Bogusz nie zgodził się z tym argumentem i podkreślił, że loty z Mexico City do Warszawy nie są bardziej wymagające niż te z Los Angeles.
– Z Ciudad de Mexico, gdzie zamieszkałem, leci się do Warszawy tyle samo co z Los Angeles, korzystniejsza jest też strefa czasowa – zaznaczył.
– Poza tym gra w kadrze to dla mnie największy honor. Jeśli tylko selekcjoner Michał Probierz wyśle mi powołanie, to zrobię wszystko, aby stawić się w wysokiej formie. A do Polski mogę dotrzeć choćby statkiem – dodał z uśmiechem.
Udany debiut
Mimo medialnych kontrowersji wokół jego transferu, Bogusz udowodnił swoją wartość na boisku. W meczu przeciwko CF Pachuca został wybrany piłkarzem spotkania, a jego występ pochwalił trener Vicente Sánchez.
– Mateusz zagrał spektakularnie – ocenił szkoleniowiec Cruz Azul, cytowany przez ESPN.
Sam zawodnik również był zadowolony ze swojego debiutu, mimo że nie udało mu się zdobyć gola ani zanotować asysty.
– Mogę być z siebie zadowolony.
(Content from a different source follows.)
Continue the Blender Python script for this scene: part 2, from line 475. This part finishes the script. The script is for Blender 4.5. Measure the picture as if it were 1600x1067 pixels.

Po moim zagraniu wywalczyliśmy rzut karny, którego niestety nie wykorzystał kolega, mogłem też zanotować asystę. To cieszy, bo liga jest tu bardzo jakościowa. Gra się twardo i szybko, zupełnie jak w Europie – podsumował.
Cruz Azul po sześciu kolejkach zajmuje czwarte miejsce w tabeli, mając 11 punktów i pięć oczek straty do liderującego Club América. Jeśli Bogusz utrzyma dobrą formę, jego nazwisko może pojawić się na liście powołań do reprezentacji Polski.